Ein zusätzlicher Blick auf die Diagramme für die Zahndickenabweichung (As) und den Rundlauf (Fr) bestätigt diese Annahme. Beide Messkurven zeigen einen sinusförmigen Verlauf, der ebenfalls auf eine Exzentrizität hindeutet.

Auswertung mit Exzenterkorrektur
Wir korrigieren jetzt die exzentrische Lage der Achse und schauen, wie sich dies auf die Abweichungen auswirkt:

Durch die Exzenterkorrektur verkleinert sich die Rundlaufabweichung deutlich (Fr reduziert sich von 77,9 auf 15,4 Mikrometer).
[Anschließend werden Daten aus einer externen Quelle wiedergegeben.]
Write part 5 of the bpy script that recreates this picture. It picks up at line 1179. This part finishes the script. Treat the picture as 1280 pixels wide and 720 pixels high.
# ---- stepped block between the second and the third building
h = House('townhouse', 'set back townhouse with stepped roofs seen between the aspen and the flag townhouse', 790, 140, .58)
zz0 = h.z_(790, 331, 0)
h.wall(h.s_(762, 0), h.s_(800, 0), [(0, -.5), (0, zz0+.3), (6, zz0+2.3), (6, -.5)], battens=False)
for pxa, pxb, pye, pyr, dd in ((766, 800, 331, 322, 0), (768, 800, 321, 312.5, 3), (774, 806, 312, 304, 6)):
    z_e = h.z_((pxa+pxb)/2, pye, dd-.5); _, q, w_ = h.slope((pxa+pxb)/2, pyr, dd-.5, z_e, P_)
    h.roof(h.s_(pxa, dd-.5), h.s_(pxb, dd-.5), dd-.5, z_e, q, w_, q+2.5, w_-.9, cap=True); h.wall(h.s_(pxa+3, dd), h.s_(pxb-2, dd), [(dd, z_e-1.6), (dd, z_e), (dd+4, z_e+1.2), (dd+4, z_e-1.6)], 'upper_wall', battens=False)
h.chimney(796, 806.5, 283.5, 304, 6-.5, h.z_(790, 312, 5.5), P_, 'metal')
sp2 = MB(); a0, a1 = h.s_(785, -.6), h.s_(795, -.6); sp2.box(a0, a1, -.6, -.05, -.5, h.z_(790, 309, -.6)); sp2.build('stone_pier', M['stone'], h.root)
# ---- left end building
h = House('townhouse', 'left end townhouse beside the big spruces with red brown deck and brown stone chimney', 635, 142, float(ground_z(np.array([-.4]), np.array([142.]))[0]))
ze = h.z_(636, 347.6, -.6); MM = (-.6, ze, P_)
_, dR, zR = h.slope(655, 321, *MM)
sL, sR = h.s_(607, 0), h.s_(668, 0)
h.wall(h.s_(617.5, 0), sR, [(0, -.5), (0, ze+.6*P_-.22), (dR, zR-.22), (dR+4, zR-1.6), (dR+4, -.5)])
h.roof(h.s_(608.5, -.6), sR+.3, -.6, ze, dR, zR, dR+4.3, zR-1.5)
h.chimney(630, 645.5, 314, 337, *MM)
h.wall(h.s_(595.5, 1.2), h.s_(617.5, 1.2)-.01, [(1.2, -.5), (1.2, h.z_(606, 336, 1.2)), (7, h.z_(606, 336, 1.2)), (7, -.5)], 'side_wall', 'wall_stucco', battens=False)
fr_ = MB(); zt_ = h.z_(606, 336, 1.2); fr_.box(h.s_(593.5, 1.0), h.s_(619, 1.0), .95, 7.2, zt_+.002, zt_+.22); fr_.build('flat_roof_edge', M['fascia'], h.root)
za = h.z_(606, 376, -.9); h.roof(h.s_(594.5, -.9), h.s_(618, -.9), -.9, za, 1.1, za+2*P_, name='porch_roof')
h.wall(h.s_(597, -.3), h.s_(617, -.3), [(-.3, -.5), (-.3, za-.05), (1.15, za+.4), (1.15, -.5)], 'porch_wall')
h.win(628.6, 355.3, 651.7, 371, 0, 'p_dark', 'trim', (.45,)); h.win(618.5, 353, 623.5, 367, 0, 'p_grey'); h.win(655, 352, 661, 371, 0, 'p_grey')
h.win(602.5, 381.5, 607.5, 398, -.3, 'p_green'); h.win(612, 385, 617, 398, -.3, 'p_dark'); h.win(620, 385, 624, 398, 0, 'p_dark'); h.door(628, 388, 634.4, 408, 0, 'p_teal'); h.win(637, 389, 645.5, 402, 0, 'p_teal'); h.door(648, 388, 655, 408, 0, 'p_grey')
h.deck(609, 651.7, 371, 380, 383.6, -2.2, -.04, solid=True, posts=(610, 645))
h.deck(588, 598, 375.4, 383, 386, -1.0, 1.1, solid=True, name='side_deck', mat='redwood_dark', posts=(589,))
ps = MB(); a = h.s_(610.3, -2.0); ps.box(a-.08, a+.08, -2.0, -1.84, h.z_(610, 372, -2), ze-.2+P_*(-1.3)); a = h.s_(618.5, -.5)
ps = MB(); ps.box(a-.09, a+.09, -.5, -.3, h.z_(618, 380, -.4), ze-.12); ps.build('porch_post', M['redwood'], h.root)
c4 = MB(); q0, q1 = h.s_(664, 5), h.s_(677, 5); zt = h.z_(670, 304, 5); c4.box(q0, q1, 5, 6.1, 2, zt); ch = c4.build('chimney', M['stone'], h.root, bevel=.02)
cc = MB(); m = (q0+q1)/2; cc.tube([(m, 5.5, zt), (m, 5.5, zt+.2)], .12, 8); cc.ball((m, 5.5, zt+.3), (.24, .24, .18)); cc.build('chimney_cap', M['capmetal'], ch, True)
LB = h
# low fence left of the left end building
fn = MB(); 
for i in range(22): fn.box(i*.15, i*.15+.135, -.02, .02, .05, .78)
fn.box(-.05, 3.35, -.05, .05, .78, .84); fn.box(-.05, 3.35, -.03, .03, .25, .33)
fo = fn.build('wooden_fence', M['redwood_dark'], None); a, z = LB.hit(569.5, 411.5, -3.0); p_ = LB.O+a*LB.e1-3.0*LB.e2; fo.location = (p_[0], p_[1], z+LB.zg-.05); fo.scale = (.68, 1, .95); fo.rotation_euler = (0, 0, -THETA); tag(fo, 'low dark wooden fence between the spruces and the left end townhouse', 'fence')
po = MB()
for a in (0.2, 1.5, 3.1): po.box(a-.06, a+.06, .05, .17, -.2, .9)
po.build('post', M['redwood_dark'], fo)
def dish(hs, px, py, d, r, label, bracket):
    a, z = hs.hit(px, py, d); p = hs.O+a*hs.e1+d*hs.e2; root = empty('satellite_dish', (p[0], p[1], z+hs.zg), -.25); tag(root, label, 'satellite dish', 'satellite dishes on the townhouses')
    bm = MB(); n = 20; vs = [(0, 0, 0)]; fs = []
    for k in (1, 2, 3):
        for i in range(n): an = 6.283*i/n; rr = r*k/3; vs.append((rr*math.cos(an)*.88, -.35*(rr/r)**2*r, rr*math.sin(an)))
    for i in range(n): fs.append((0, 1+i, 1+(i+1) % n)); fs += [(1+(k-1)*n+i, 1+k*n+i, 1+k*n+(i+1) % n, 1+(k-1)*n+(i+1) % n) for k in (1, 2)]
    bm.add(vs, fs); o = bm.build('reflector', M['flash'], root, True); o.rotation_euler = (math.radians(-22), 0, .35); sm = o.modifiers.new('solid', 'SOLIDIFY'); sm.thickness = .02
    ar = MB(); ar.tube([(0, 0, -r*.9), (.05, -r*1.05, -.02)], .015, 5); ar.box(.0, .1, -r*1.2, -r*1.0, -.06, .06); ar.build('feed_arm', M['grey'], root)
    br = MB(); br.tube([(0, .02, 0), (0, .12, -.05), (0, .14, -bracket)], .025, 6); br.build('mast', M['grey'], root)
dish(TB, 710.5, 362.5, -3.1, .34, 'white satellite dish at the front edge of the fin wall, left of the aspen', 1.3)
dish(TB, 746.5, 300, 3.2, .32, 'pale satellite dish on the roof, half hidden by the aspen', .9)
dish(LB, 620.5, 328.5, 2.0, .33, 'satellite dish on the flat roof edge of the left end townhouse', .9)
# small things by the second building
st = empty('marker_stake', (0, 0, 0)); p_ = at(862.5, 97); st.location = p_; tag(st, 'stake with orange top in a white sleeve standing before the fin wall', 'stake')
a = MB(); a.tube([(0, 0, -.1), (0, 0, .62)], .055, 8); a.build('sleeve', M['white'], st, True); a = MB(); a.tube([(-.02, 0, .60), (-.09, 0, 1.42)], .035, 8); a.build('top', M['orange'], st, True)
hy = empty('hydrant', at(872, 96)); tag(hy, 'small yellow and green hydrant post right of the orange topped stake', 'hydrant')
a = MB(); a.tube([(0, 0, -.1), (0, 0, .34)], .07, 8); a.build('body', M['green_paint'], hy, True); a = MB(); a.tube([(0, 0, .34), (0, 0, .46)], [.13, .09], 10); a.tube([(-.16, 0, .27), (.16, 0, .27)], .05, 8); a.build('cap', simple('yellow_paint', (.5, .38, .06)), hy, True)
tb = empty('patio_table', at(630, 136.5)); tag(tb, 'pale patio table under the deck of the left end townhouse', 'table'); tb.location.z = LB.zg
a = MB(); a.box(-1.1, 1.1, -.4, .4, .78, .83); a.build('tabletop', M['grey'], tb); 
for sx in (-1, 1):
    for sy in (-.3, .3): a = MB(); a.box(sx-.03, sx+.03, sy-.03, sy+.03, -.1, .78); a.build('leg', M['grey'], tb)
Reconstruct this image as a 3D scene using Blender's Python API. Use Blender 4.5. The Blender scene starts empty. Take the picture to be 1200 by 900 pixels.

Auch die Schwankung der Zahndickenabweichung reduziert sich deutlich. Anmerkung: Ganz eliminieren lässt sich bei dieser Verzahnung der Rundlauf nicht. Der Restbetrag wird durch eine Unrundheit verursacht.

Bei den Profilabweichungen fällt auf, dass der Verlauf aller gleichnamigen Flanken sehr ähnlich ist. Dies lässt auf einen Fehler im Eingriffswinkel des Werkzeugs schließen. Die Werte der Profil-Winkelabweichung schwanken nur noch um ca. 10 Mikrometer. Vorher lag die Schwankung bei ca. 22 Mirkometer.
Der Mittelwert für die Profil-Winkelabweichung ist quasi stabil geblieben. Das zeigt, dass der Mittelwert unempfindlich gegenüber Abweichungen ist, die durch eine Exzentrizität erzeugt werden. Deshalb kann dieser Parameter genutzt werden, um den Fertigungsprozess zu korrigieren.
Flankenabweichungen allgemein
Wie bereits ausführlich besprochen, führt eine Exzentrizität zu alternierenden Werten bei der Profil-Winkelabweichung und bei der Zahndicke.
Die Flankenlinie kann ebenfalls alternierende Abweichungen aufweisen. Diese werden durch einen Taumel der Radachse verursacht. Der Mittelwert der Winkelabweichung kann ebenso wie beim Profil für die Analyse und die Korrektur des Fertigungsprozesses herangezogen werden.
Voraussetzung
Eine wichtige Voraussetzung für die o.g. Verwendung des Mittelwertes ist die Wahl der gemessenen Zähne. Die Zähne müssen gleichmäßig über das gesamte Zahnrad verteilt gemessen sein. Also
- 4 Zähne messen, d.h. ein Zahn alle 90°
- oder 6 Zähne messen, d.h. ein Zahn alle 60°,
- oder z.B. alle Zähne messen.
Nur dann zeigt der Mittelwert ausgeglichene Werte für die Winkelabweichung.
Nehmen wir das unser erstes Beispiel, die virtuelle Messung mit Exzentrizität. Messen Sie 4 Zähne, die gleichmäßig über den Umfang verteilt sind, ergibt sich für die Profil-Winkelabweichung der Mittelwert = 0.0 Mikrometer. Messen Sie jedoch vier Zähne, die alle direkt nebeneinander liegen, ergibt sich das folgende Bild:

- Die Kurven sehen alle fast identisch aus.
- Die Werte für die Winkelabweichung sind ebenfalls fast identisch.
- Mittelwert und max. Wert sind fast identisch.
Man könnte also davon ausgehen, dass die Abweichungen durch einen falschen Eingriffswinkel am Werkzeug verursacht wurden. Das ist eine Fehlannahme!
Das falsche Bild entsteht einzig und allein dadurch, dass vier direkt nebeneinander liegende Zähne gemessen wurden.
Fazit
Der Mittelwert ist zwar nicht toleriert, er ist trotzdem hilfreich. Er kann im Falle der Winkelabweichungen für die Analyse der Messergebnisse und die Korrektur des Fertigungsprozesses herangezogen werden. Beachten Sie dabei, dass die zu messenden Zähne so ausgewählt werden, dass sie gleichmäßig über die Verzahnung verteilt liegen. Ansonsten verliert der Mittelwert seine Aussagekraft.